What is asked: Each line from the beginning of the data below through the line containing "R = math.radians" should be repeated exactly, please.

Collected data:

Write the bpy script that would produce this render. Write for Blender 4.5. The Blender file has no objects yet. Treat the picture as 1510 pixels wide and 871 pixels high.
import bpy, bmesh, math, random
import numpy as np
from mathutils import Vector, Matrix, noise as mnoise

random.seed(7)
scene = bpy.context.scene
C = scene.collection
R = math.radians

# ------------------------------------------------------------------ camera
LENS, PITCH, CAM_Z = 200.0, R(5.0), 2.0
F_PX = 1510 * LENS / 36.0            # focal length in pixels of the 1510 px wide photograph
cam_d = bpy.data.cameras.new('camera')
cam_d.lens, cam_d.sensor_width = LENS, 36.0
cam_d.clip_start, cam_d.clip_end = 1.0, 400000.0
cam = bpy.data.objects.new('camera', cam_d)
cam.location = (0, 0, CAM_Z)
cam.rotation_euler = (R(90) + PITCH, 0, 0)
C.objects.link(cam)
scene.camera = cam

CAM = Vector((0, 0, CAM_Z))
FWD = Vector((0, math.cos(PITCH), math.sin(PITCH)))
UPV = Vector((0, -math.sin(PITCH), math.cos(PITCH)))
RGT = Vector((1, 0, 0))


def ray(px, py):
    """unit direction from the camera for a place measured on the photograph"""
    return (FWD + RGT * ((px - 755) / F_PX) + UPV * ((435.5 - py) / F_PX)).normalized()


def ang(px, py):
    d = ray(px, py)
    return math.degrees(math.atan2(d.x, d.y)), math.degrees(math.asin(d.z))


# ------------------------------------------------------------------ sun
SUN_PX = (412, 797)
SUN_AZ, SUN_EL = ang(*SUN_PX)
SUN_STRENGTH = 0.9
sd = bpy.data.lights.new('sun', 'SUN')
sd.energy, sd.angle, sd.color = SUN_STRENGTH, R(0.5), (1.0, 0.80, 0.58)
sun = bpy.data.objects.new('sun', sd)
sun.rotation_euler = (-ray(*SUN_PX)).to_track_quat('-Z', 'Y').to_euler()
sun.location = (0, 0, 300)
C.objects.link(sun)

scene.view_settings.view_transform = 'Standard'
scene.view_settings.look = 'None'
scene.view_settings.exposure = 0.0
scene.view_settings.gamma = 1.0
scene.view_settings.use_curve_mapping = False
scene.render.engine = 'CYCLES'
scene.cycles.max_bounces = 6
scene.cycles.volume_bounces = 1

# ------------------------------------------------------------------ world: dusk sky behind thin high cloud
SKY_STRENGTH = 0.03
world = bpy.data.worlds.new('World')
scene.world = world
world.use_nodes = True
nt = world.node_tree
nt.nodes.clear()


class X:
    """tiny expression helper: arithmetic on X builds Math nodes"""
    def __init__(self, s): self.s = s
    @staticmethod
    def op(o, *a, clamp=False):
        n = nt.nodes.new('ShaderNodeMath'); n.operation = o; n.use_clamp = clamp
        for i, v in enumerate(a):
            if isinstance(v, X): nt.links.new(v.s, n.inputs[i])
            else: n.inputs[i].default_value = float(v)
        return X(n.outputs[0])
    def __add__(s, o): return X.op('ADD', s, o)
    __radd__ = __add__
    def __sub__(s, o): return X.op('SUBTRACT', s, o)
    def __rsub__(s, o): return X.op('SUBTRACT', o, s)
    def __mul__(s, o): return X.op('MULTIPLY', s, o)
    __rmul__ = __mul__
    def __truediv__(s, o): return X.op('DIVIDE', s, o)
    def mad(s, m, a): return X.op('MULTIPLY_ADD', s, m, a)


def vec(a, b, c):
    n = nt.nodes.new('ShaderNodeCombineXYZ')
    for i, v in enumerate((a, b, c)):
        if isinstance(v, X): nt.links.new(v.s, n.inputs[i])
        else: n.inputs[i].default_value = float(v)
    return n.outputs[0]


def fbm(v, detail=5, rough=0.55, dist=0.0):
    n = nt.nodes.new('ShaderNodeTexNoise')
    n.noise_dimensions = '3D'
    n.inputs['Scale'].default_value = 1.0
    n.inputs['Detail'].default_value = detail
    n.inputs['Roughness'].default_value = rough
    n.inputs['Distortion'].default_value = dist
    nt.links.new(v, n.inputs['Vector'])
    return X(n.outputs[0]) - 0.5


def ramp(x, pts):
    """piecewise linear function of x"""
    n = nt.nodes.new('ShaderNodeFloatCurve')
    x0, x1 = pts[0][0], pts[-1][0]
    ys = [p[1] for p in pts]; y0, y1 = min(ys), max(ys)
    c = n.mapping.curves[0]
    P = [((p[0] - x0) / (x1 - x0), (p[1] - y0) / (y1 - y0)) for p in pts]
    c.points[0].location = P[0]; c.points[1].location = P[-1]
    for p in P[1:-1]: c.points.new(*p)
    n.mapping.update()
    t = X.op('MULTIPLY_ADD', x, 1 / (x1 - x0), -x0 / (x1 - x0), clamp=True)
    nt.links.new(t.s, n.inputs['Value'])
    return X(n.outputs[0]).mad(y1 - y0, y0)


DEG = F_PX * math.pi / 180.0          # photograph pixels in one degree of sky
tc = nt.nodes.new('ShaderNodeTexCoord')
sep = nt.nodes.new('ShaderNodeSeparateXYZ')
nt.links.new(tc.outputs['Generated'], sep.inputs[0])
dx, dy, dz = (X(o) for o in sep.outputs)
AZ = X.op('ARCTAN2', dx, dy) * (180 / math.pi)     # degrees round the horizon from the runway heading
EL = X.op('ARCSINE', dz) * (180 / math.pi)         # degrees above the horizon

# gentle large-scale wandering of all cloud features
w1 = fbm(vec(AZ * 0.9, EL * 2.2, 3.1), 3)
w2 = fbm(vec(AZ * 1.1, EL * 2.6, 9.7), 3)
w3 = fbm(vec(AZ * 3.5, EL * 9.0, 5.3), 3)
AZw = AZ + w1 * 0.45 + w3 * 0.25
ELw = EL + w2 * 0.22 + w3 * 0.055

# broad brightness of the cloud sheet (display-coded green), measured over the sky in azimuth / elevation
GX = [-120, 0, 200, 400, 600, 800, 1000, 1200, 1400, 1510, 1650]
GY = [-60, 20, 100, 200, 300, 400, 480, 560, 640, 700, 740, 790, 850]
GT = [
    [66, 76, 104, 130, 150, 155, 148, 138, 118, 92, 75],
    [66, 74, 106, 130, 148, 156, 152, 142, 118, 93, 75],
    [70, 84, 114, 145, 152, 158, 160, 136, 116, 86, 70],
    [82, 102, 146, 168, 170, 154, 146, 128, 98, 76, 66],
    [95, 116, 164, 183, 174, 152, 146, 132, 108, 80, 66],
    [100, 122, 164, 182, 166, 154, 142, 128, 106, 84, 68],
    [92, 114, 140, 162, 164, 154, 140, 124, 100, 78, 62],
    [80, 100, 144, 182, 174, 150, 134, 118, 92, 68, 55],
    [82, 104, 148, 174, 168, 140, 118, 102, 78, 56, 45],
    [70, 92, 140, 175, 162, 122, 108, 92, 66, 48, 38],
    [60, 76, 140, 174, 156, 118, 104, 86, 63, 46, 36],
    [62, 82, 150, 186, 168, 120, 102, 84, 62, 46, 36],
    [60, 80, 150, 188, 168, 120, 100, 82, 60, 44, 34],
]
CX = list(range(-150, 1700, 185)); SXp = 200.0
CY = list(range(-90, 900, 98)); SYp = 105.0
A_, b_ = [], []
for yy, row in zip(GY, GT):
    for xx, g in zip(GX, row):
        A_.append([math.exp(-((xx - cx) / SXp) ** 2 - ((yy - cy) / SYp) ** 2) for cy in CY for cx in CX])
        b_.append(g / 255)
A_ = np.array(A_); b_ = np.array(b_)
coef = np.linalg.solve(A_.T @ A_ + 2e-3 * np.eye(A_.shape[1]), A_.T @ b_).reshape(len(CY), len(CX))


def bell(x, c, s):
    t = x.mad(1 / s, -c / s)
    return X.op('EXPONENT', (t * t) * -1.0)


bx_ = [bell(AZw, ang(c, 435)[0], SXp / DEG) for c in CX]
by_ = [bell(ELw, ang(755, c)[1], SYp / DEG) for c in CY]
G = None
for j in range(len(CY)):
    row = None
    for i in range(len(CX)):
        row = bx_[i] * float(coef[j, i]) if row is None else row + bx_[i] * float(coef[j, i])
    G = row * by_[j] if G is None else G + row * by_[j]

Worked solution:
Write the bpy script that would produce this render. Write for Blender 4.5. The Blender file has no objects yet. Treat the picture as 1510 pixels wide and 871 pixels high.
import bpy, bmesh, math, random
import numpy as np
from mathutils import Vector, Matrix, noise as mnoise

random.seed(7)
scene = bpy.context.scene
C = scene.collection
R = math.radians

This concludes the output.